Kokichi Mikimoto, as a business man, received a patent on his work in the 1890s. This allowed him to continue his work tirelessly to create new and improved culturing methods. Mikimoto was recognized by his native Japan with numerous awards for his extraordinary work in the pearl industry.

Mikimoto had competitors in his pearl cultivating endeavor. Tokichi Nishikawa and carpenter Tatsuhei Mise had each discovered their own way of cultivating pearls. Nishikawa and Mise blended their efforts in an agreement and a patent in hopes of having the cultured pearl industry all to themselves. But Mikimoto was relentless in his quest for his perfect the large production of cultured pearls. Through keen business sense, and something of a technicality, Mikimoto was able to patent the development of any “round” pearl. Afterwards, his business grew exponentially, eventually to the extent where he was able to buy out the Nishikawa/Mise patent, therefore establishing himself as the juggernaut of the cultured pearl industry.

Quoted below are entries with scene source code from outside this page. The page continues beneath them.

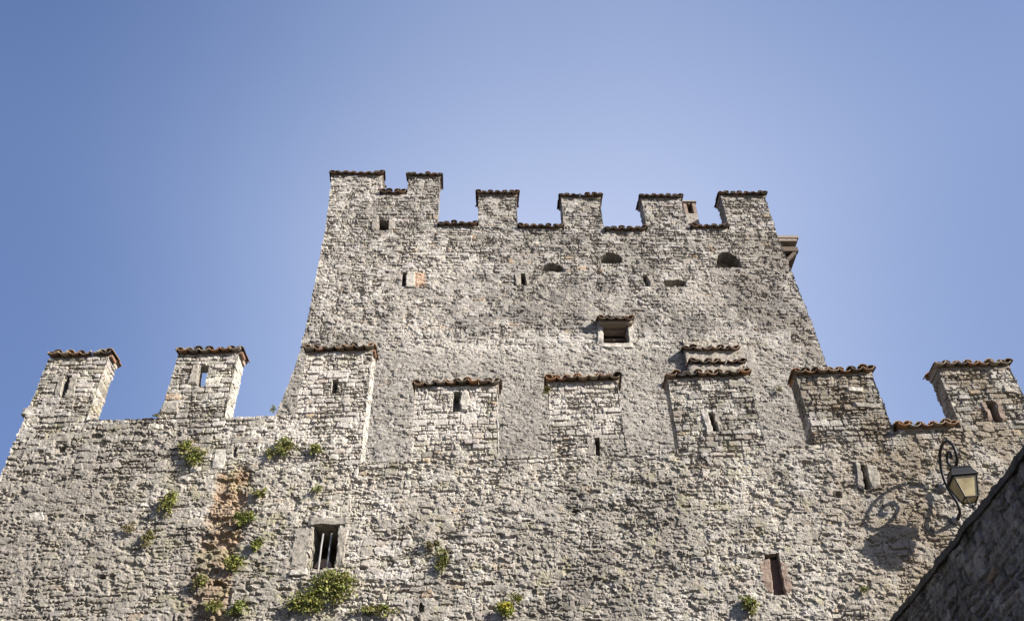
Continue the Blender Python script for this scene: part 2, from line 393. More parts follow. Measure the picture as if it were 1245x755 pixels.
# ------------------------------------------------------------------ roof tiles
TILE_C = [(.24, .145, .09), (.23, .16, .11), (.15, .11, .08), (.26, .20, .145), (.12, .10, .08), (.28, .15, .08), (.27, .23, .18), (.09, .08, .07), (.20, .17, .14)]
DARK_C = [(.10, .075, .06), (.13, .09, .07), (.085, .07, .06), (.16, .10, .075), (.12, .10, .085)]
def tiles(name, x0, x1, yf, depth, z, parent, pitch=.21, slope=.07, pal=TILE_C, verge=None, seed=1, over=.0, rows=None):
    """curved clay tiles running front to back: channels below, covers above their joints"""
    rd = random.Random(seed); mb = MB(); n = max(2, int(round((x1-x0)/pitch))); p = (x1-x0)/n
    def arc(cx, zc, r, up, y0, y1, za, zb, c, th=.017, seg=7, rot=0):
        V = []; F = []
        for (y, zz, k) in ((y0, za, 1.0), (y1, zb, .86)):
            for rad in (r*k, (r-th)*k):
                for i in range(seg+1):
                    a = math.pi*i/seg
                    sx = -math.cos(a)*rad; sz = math.sin(a)*rad*(1 if up else -1)*.8
                    V.append((cx+sx+rot*(y-y0), y, zz+sz))
        m_ = seg+1
        for i in range(seg):
            F += [(i, i+1, m_+i+1, m_+i), (2*m_+i, 3*m_+i, 3*m_+i+1, 2*m_+i+1),
                  (i, 2*m_+i, 2*m_+i+1, i+1), (m_+i, m_+i+1, 3*m_+i+1, 3*m_+i)]
        F += [(0, m_, 3*m_, 2*m_), (seg, 2*m_+seg, 3*m_+seg, m_+seg)]
        mb.add(V, F, c)
    L = .42; nr = rows or max(1, int(math.ceil(depth/(L*.8))))
    for k in range(nr):
        ya = yf+k*L*.8; yb = min(ya+L, yf+depth+.05); zz = z+(ya-yf)*slope
        for i in range(n):
            cx = x0+(i+.5)*p+rd.uniform(-.01, .01); c = rd.choice(pal)
            d = rd.uniform(-.03, .025); dz = rd.uniform(-.012, .01)
            arc(cx, zz+.085+dz, p*.50, False, ya+d, yb, 0*slope, (yb-ya)*slope, c) if False else \
            arc(cx, zz+.085+dz, p*.50, False, ya+d, yb, zz+.085+dz-(zz+.085+dz)+zz+.085+dz, zz+.085+dz+(yb-ya)*slope, c) if False else None
            arc2(mb, cx, zz+.085+dz, p*.50, False, ya+d, yb, (yb-ya)*slope, c, rd.uniform(-.03, .03))
        for i in range(n+1):
            if rd.random() < .04: continue
            cx = x0+i*p+rd.uniform(-.014, .014); c = rd.choice(pal)
            if i == 0: cx += p*.22
            if i == n: cx -= p*.22
            d = rd.uniform(-.02, .06); dz = rd.uniform(-.008, .016)
            arc2(mb, cx, zz+.072+dz, p*.42, True, ya+d, yb, (yb-ya)*slope, c, rd.uniform(-.05, .05))
    # bedding mortar under the tiles
    mb.box(x0+.03, x1-.03, yf+.13, yf+depth-.02, z-.03, z+.05, (.26, .22, .18), .006)
    if verge == 'right' or verge == 'left':      # flat brick course along the side
        xa = x1-.02 if verge == 'right' else x0-.05
        mb.box(xa, xa+.045, yf+.10, yf+depth-.22, z-.03, z+.02, (.22, .13, .09) if verge == 'right' else (.13, .09, .07), .005)
    return mb.build(name, M_TILE, parent, False)
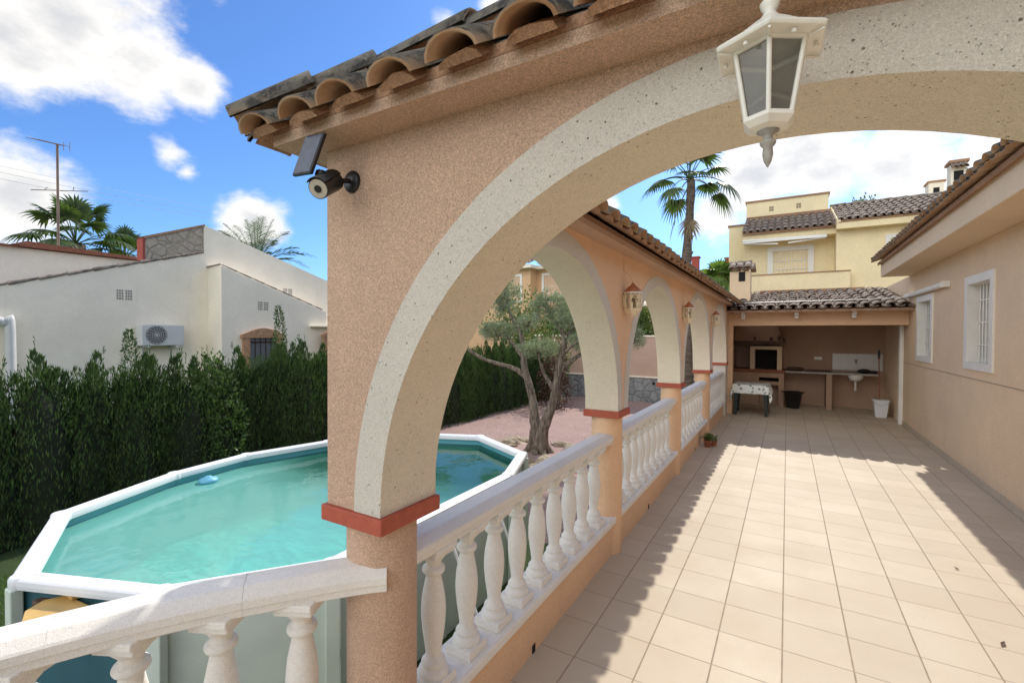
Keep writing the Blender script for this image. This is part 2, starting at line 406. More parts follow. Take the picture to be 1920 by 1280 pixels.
# ------------------------------------------------------------------ tiled roofs
def barrel(mb, O, u, v, n, Lf, per=.196, course=.36, jit=.004, seg=7, rx=.082, rz=.052, pan=.024, thick=.011, fill=None, pan0=0, lift0=.012):
    """Spanish barrel tiles: covers over pans, courses lapping up the slope v from the eave O along u"""
    O = Vector(O); u = Vector(u).normalized(); v = Vector(v).normalized(); w = u.cross(v)
    if w.z < 0: w = -w
    for i in range(n):
        L = Lf(i) if callable(Lf) else Lf
        if L <= .05: continue
        nc = max(1, math.ceil(L/course))
        for j in range(nc):
            a0 = j*course; a1 = min(L, a0 + course*1.12)
            if a1 - a0 < .04: continue
            dx = ru(-jit, jit); dz = ru(0, jit); tw = ru(-.006, .006)
            for kind in (0, 1):
                if kind and j == 0:
                    if a1 - a0 < pan0 + .05: continue
                    a0 = a0 + pan0
                vs = []; cx = (i + .5*kind)*per + dx
                rings = []
                for e, (t, rr, lift) in enumerate(((a0 - (ru(0, .012) if j == 0 else 0), 1.0, .012 + dz), (a1, .86, 0.0))):
                    for th in (0, thick):
                        ring = []
                        for k in range(seg+1):
                            q = PI*k/seg
                            if kind == 0:
                                px = math.cos(q)*(rx*rr - th); pz = math.sin(q)*(rz*rr - th*.9) + lift + lift0
                            else:
                                px = math.cos(q)*(per*.42*rr*.86 - th*.4); pz = -math.sin(q)*(pan - th*.0)*rr + lift*.6 + th + .004
                            ring.append(O + u*(cx + px + tw*e) + v*t + w*pz)
                        rings.append(ring)
                m = seg+1; vs = [p for r_ in rings for p in r_]; fs = []
                o0, i0, o1, i1 = 0, m, 2*m, 3*m
                for k in range(seg):
                    fs.append((o0+k, o0+k+1, o1+k+1, o1+k)); fs.append((i0+k, i1+k, i1+k+1, i0+k+1))
                    fs.append((o0+k, i0+k, i0+k+1, o0+k+1)); fs.append((o1+k, o1+k+1, i1+k+1, i1+k))
                mb.add(vs, fs, True)
        if fill is not None:   # mortar bedded in the mouth of each cover
            c = O + u*(i*per) + v*ru(.010, .024)
            q0 = [c + u*(math.cos(PI*k/6)*(rx-.013)*ru(.97, 1)) + w*(max(0, math.sin(PI*k/6)*(rz-.016)*ru(.7, .98))-.006) for k in range(7)]
            q1 = [p + v*.09 for p in q0]
            fill.add(q0+q1, [list(range(7)), list(range(7, 14))[::-1]] + [(k, (k+1)%7, (k+1)%7+7, k+7) for k in range(7)])
def ridge_caps(mb, A, B, r=.082, ln=.36, seg=8):
    A = Vector(A); B = Vector(B); d = (B-A); L = d.length; d.normalize(); s_ = d.cross(Vector((0,0,1))).normalized(); w = s_.cross(d)
    if w.z < 0: w = -w
    n = max(1, round(L/ln)); st = L/n
    for j in range(n):
        vs = []
        for t, rr, lf in ((j*st, r*.90, 0), ((j+1.12)*st if j < n-1 else L, r*1.06, .012)):
            for th in (0, .011):
                for k in range(seg+1):
                    q = PI*k/seg
                    vs.append(A + d*t + s_*math.cos(q)*(rr-th) + w*(math.sin(q)*(rr-th)*.8 + lf))
        m = seg+1; fs = []
        for k in range(seg):
            fs += [(k, k+1, 2*m+k+1, 2*m+k), (m+k, 3*m+k, 3*m+k+1, m+k+1), (k, m+k, m+k+1, k+1), (2*m+k, 2*m+k+1, 3*m+k+1, 3*m+k)]
        mb.add(vs, fs, True)

# ================================================================== CAMERA, SUN, SKY
H = 1.728
f_, yaw, pitch, roll = 870.0, .5355, -.0162, .00455
fw = Vector((-math.sin(yaw)*math.cos(pitch), math.cos(yaw)*math.cos(pitch), math.sin(pitch)))
rt = Vector((math.cos(yaw), math.sin(yaw), 0)); up = rt.cross(fw)
r2 = rt*math.cos(roll) + up*math.sin(roll); u2 = -rt*math.sin(roll) + up*math.cos(roll)
cam = bpy.data.objects.new('camera', bpy.data.cameras.new('camera')); COL.objects.link(cam)
cam.matrix_world = Matrix(((r2.x, u2.x, -fw.x, 0), (r2.y, u2.y, -fw.y, 0), (r2.z, u2.z, -fw.z, H), (0, 0, 0, 1)))
cam.data.sensor_width = 36; cam.data.lens = f_/1920*36; cam.data.clip_start = .05; cam.data.clip_end = 3000
SC.camera = cam

SUN = Vector((-.016, 1.135, 1)).normalized()
sun = bpy.data.objects.new('sun', bpy.data.lights.new('sun', 'SUN')); COL.objects.link(sun)
sun.data.energy = 2.0; sun.data.angle = R(.53); sun.data.color = (1, .93, .82)
sun.rotation_euler = SUN.to_track_quat('Z', 'Y').to_euler()
EL = math.asin(SUN.z); AZ = math.atan2(SUN.x, SUN.y)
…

When Kokichi Mikimoto had patented and protected his methods, he was ever vigilant in trying to get recognition from the Pearl Jewelry world. He wanted his cultured pearls to be accepted as pearls by governments and various jewelers associations. Mikimoto pearls were found at every international exposition of those days, and eventually this led to an explosion in the pearl industry, and the affordable availability of pearls to almost anyone.